His first sales method was direct mail-but those were the "starvation years," Mr. Miller quipped. Then he turned to seminar sales, using an approach that emphasizes educating the customer, and business picked up.
First, "I got educated," he explained. "You see, I found I had the nursing home mentality, too" (i.e., the belief that LTC insurance was only for paying nursing home expenses). But after he attended a class about LTC seminar selling (led by Phyllis Shelton, president of LTC Consultants, Nashville, Tenn.), that changed.
In fact, he decided "to become the LTC expert in our area," he said, and to establish relationships with the centers of influence (attorneys, accountants, etc.) to make it work.
The change was "almost unbelievable," he recalled. He made "two sales, right off the bat," following his first seminar.
John Ferroni, a LTC specialist at New Age Financial Services, New York City, and co-leader of the workshop, also found his niche through LTC seminar selling.
He started out as a debit agent in the 1980s, he recalled, but "hated it" and subsequently left to form his own agency. He sold many products, "but I couldn't sell the LTC," he said. So, like Mr. Miller, he decided to take Ms. Shelton's class on LTC and seminar selling.

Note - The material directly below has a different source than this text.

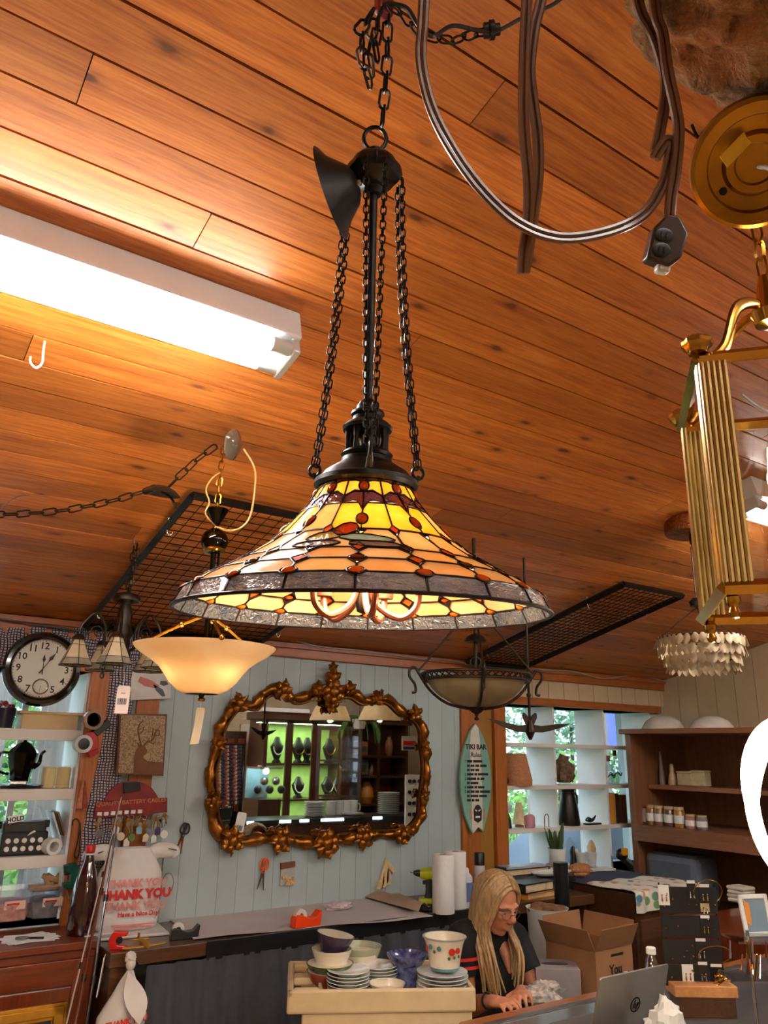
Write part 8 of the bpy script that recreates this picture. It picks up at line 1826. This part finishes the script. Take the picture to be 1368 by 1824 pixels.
# counter with crockery
k0 = atZ(478, 1472, .95); cyr = MY - k0.y
kx0, kx1 = 2.9, 7.0; ky1 = -.05; ky0 = -.55
pc_ = thing('crockery_counter', 'dark counter with lit glass front carrying white crockery, seen in the mirror', 'counter', (5, ky0, 0))
ct_z = MR(600, 1457, ky1).z
MB().span((kx0, ky0, ct_z - .05), (kx1, ky1, ct_z)).obj('top', BLACKP, pc_, 0, bev=.004); MB().span((kx0, ky0, 0), (kx1, ky1 - .03, ct_z - .22)).obj('body', DKW, pc_, 0); MB().span((kx0, ky1 - .035, ct_z - .22), (kx1, ky1 - .02, ct_z - .05)).obj('front', DKW, pc_, 0)
LEDM = mat('cool_led_strip', (220, 240, 255), .3, emit=5, ecol=(214, 236, 255))
for px0, px1 in ((440, 452), (498, 518), (534, 550), (572, 612), (664, 680)): a = MR(px0, 1460, ky1); b_ = MR(px1, 1460, ky1); MB().span((a.x, ky1 - .004, ct_z - .03), (b_.x, ky1 + .006, ct_z - .002)).obj('led_strip', LEDM, pc_, 0)
def mplates(px, r, n, lab, dz=.014):
    c = MR(px, 1450, (ky0 + ky1) / 2); c.z = ct_z
    for k in range(n): MB().lathe([(0, 0), (r * .6, 0), (r, .014), (r * .99, .017), (0, .006)], c + ZU * (dz * k), n=26).obj('plate', CERAMIC, label=lab % (k + 1 if False else ['lowest', 'second', 'third', 'fourth', 'fifth', 'sixth', 'seventh', 'eighth', 'ninth', 'tenth', 'eleventh', 'twelfth'][k]), cat='plate', group='plates on the counter in the mirror', base=c + ZU * (dz * k))
mplates(560, .125, 10, 'white plate in the mirror, %s from below in the left stack', .016)
mplates(692, .135, 12, 'white plate in the mirror, %s from below in the tall right stack', .021)
mplates(628, .13, 2, 'white plate in the mirror, %s of the flat pair'); 
for k, px in enumerate((590, 603, 616, 628)):
    c = MR(px, 1450, ky0 + .12); c.z = ct_z; cu_ = thing('white_mug', ['first', 'second', 'third', 'fourth'][k] + ' white mug from the left in the mirror', 'mug', c, 'mugs in the mirror'); MB().shell([(.05, 0), (.06, .02), (.062, .15), (.064, .155)], .004, o=c, n=22).obj('cup', CERAMIC, cu_); MB().tube(spline([c + Vector((.06, 0, .12)), c + Vector((.10, 0, .11)), c + Vector((.10, 0, .05)), c + Vector((.06, 0, .04))], 4), .008, 6).obj('handle', CERAMIC, cu_)
# drum shades hanging
for k, (px, lab) in enumerate(((588, 'left cream pleated lampshade seen in the mirror'), (676, 'right cream pleated lampshade seen in the mirror'))):
    p = MR(px, 1284, -.3); r_ = (MR(px + 31, 1284, -.3).x - p.x); t = thing('hanging_lampshade', lab, 'lampshade', p, 'lampshades in the mirror'); zt_ = MR(px, 1258, -.3).z
    MB().shell([(r_, p.z), (r_ * .97, p.z + .03), (r_ * .72, zt_)], .004, o=(p.x, p.y, 0), n=40, wave=lambda a, z: .012 * math.cos(a * 40)).obj('shade', lamp_glass('cream_pleated_shade', (214, 196, 160), (226, 210, 178), .4, .7, 30), t); MB().cyl((p.x, p.y, zt_), (p.x, p.y, ceil_z(p.y)), .006).obj('cord', IRON, t)
    MB().ball((p.x, p.y, (p.z + zt_) / 2), .04, 12, 8).obj('bulb', BULB, t); point(t, (p.x, p.y, (p.z + zt_) / 2 - .06), 5.0, (1, .82, .58), .04)
# dark bookcase on the right
BY = -2.2; bk = thing('dark_bookcase', 'dark red bookcase with ornaments at the right of the mirror', 'bookcase', (8, BY - .2, 0)); bx0, bx1 = MR(618, 1400, BY).x, MR(722, 1400, BY).x; bz1 = MR(660, 1290, BY).z
for x in (bx0, (bx0 + bx1) / 2, bx1): MB().span((x, BY - .4, 0), (x + .05, BY, bz1)).obj('upright', DKW, bk, 0)
MB().span((bx0, BY - .42, 0), (bx1, BY - .4, bz1)).obj('back', REDWV, bk, 0); MB().span((bx0 - .05, BY - .42, bz1), (bx1 + .1, BY + .04, bz1 + .08)).obj('cornice', DKW, bk, 0)
bz = [MR(660, y, BY).z for y in (1346, 1382, 1432)]
for z in bz: MB().span((bx0 + .05, BY - .4, z - .03), (bx1, BY, z)).obj('shelf', DKW, bk, 0)
def item(px, z, w, h, c, lab, cat, kind='box'):
    p = MR(px, 1400, BY - .18); p.z = z; cm = mat('mirror_item_%d_%d' % (c[0], c[2]), c, .5, 0, .15, 8); t = thing(cat.replace(' ', '_') + '_ornament', lab, cat, p)
    if kind == 'box': MB().box(p + ZU * (h / 2), (w, .2, h)).obj('body', cm, t, 0, bev=.02); MB().box(p + Vector((0, .102, h * .45)), (w * .6, .006, h * .4)).obj('front_panel', mat('item_panel', (60, 54, 46), .6), t, 0)
    else: MB().lathe([(0, 0), (w * .35, 0), (w * .5, h * .3), (w * .4, h * .7), (w * .2, h), (0, h)], p, n=18).obj('body', cm, t); MB().tube([p + Vector((w * .5 * math.cos(a), .0, h * .55 + h * .35 * math.sin(a))) for a in [2 * math.pi * q / 16 for q in range(16)]], .012, 6, closed=True).obj('ring', cm, t)
item(637, bz[1], .26, .24, (92, 88, 76), 'grey old radio on the bookcase in the mirror', 'radio'); item(640, bz[0], .16, .20, (150, 84, 44), 'orange-brown box on the upper bookcase shelf in the mirror', 'box'); item(692, bz[0], .12, .28, (150, 90, 56), 'tan carved figure on the upper shelf in the mirror', 'figure', 'l'); item(662, bz[1], .16, .2, (120, 100, 70), 'tan vase on the middle shelf in the mirror', 'vase', 'l'); item(652, bz[2], .26, .3, (186, 116, 30), 'golden wheel ornament on the low shelf in the mirror', 'wheel', 'l')
# left part: brown cupboard, white pillar shelf, lit case, hanging beads
LYm = -2.4; a = MR(395, 1400, LYm).x; b_ = MR(434, 1400, LYm).x; zt_ = MR(415, 1302, LYm).z
lcp = thing('brown_cupboard', 'dark brown cupboard at the left of the mirror', 'cupboard', ((a + b_) / 2, LYm - .2, 0)); MB().span((a, LYm - .4, 0), (b_, LYm, zt_)).obj('body', DKW, lcp, 0, bev=.01)
for s in (0, 1): MB().span((a + .03 + s * (b_ - a) / 2, LYm, .2), (a + (b_ - a) / 2 * (1 + s) - .03, LYm + .02, zt_ - .1)).obj('door', REDWV, lcp, 0, bev=.01)
a = MR(436, 1400, -2.7).x; b_ = MR(460, 1400, -2.7).x; wps = thing('white_shelf_unit', 'narrow white shelf unit at the left of the mirror', 'shelf', ((a + b_) / 2, -2.85, 0)); zt_ = MR(450, 1290, -2.7).z
MB().span((a, -3.0, 0), (b_, -2.97, zt_)).obj('back', SHELFP, wps, 0); MB().span((a, -3.0, 0), (a + .04, -2.7, zt_)).obj('side', SHELFP, wps, 0)
for k in range(6): MB().span((a, -2.97, .3 + k * .36), (b_, -2.7, .33 + k * .36)).obj('shelf', SHELFP, wps, 0)
a = MR(462, 1400, -1.0).x; b_ = MR(502, 1400, -1.0).x; za, zb2 = MR(480, 1424, -1.0).z, MR(480, 1370, -1.0).z
lcs = thing('lit_glass_case', 'small lit glass case with silver pieces seen in the mirror', 'display case', ((a + b_) / 2, -1.2, 0)); MB().span((a, -1.4, 0), (b_, -1.0, za)).obj('base', DKW, lcs, 0); MB().span((a, -1.4, zb2), (b_, -1.0, zb2 + .02)).obj('lid', STEEL, lcs, 0); MB().span((a, -1.4, za), (b_, -1.38, zb2)).obj('back', mat('pale_aqua_lining', (150, 190, 196), .5), lcs, 0); MB().span((a, -1.006, za), (b_, -1.0, zb2)).obj('glass', PANEG, lcs, 0)
for k in range(5): MB().ball((a + .08 + k * .08, -1.2, za + .1 + .1 * (k % 2)), .05, 12, 8).obj('silver_piece', STEEL if k % 2 else BLACKP, lcs)
point(lcs, ((a + b_) / 2, -1.15, zb2 - .03), 3, (.75, .95, 1), .03)
hb_ = thing('bead_strands', 'hanging strands of coloured beads at the left edge of the mirror', 'beads', MR(395, 1450, -.8)); rbb = random.Random(8); BC = [mat('coral_bead', (170, 80, 60), .4), mat('bone_bead', (190, 176, 150), .4), mat('dark_bead', (50, 40, 40), .4), mat('blue_bead', (40, 50, 90), .4)]
for k in range(12):
    px = 388 + k * 3.6; a = MR(px, 1330, -.8); b_ = MR(px, 1455 - rbb.uniform(0, 40), -.8)
    mm = MB(); n_ = 16
    for q in range(n_): mm.ball(a.lerp(b_, q / n_), .018, 6, 4)
    mm.obj('strand', BC[k % 4], hb_, kind='stuff')
a = MR(392, 1326, -.8); b_ = MR(434, 1326, -.8); MB().tube([a, b_], .012, 8).obj('rail', IRON, hb_); MB().cyl((b_.x, -.8, 0), b_, .014).obj('stand', IRON, hb_)
# sunglasses rack and poster on the right
sgx = MR(738, 1400, .25); sg = thing('sunglasses_rack', 'white sunglasses rack at the right of the mirror', 'rack', (sgx.x, .25, 0)); zt_ = MR(738, 1380, .25).z
MB().span((sgx.x - .13, .24, 0), (sgx.x + .18, .26, zt_)).obj('panel', WHITEP, sg, 0)
for r_ in range(4):
    for c_ in range(2):
        c = Vector((sgx.x - .06 + .14 * c_, .285, zt_ - .07 - .12 * r_)); mm = MB()
        for s in (-1, 1): mm.ball(c + Vector((s * .032, 0, 0)), (.028, .006, .022), 10, 6)
        mm.tube([c + Vector((-.01, 0, .01)), c + Vector((.01, 0, .01))], .003, 5); mm.obj('sunglasses', BLACKP, sg, kind='stuff')
pp_ = MR(729, 1324, -.5); po_ = thing('hanging_poster', 'small red and blue poster sign at the right of the mirror', 'sign', pp_); wdt = MR(742, 1324, -.5).x - pp_.x
MB().box(pp_, (wdt * 2, .01, wdt * 1.5)).obj('board', mat('poster_cream', (206, 190, 170), .6), po_, 0); MB().box(pp_ + Vector((0, .006, 0)), (wdt * 1.7, .004, wdt * .5)).obj('red_band', REDINK, po_, 0); MB().box(pp_ + Vector((0, .006, -wdt * .5)), (wdt * 1.7, .004, wdt * .3)).obj('blue_band', BC[3], po_, 0); MB().cyl(pp_ + ZU * wdt * .7, (pp_.x, pp_.y, ceil_z(pp_.y)), .004).obj('cord', IRON, po_)
# hanging plant
hpp = MR(640, 1298, -.95); hpl = thing('hanging_plant', 'trailing pale green plant hanging in the mirror', 'plant', hpp); rp2 = random.Random(12)
MB().lathe([(0, 0), (.07, .0), (.10, .12), (0, .12)], hpp, n=18).obj('pot', WHITEP, hpl); MB().cyl(hpp + ZU * .1, (hpp.x, hpp.y, ceil_z(hpp.y)), .004).obj('cord', IRON, hpl)
for k in range(22):
    a = rp2.uniform(0, 6.28); MB().tube(spline([hpp + ZU * .1, hpp + Vector((.12 * math.cos(a), .12 * math.sin(a), .16)), hpp + Vector((.24 * math.cos(a), .24 * math.sin(a), .02)), hpp + Vector((.28 * math.cos(a), .28 * math.sin(a), -.2 * rp2.random()))], 3), [.012] * 9 + [.004], 4, sq=.3).obj('leaf', LEAF[1], hpl)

Within one month, "my closing ratio went from zero to over 80 percent," he recounted. Why? "I learned how to pre-qualify" prospects from the seminars, he said, "and I started selling the policies correctly."
The seminars seem "like a perfect fit," Mr. Miller said, because they allow producers to be "very educational," and "to have a conclusion that draws people to fill out a questionnaire, to make an appointment."
But "first," Mr. Miller added, "you have to educate yourself. This shows the client that you took the time to learn and do the research." Educating the buyer comes next.
Said Mr. Ferroni: "My selling went way up. I wasn't afraid of the premium (cost) anymore. I educated the people at the seminar on the need, and I didn't care if I didn't get the sale on the first day.
"I found that, in the seminars, you can do 20 interviews at one time. Then, later on, you can talk to one or two of the people in their homes, where you go through it again." This approach, he said, leads to sales.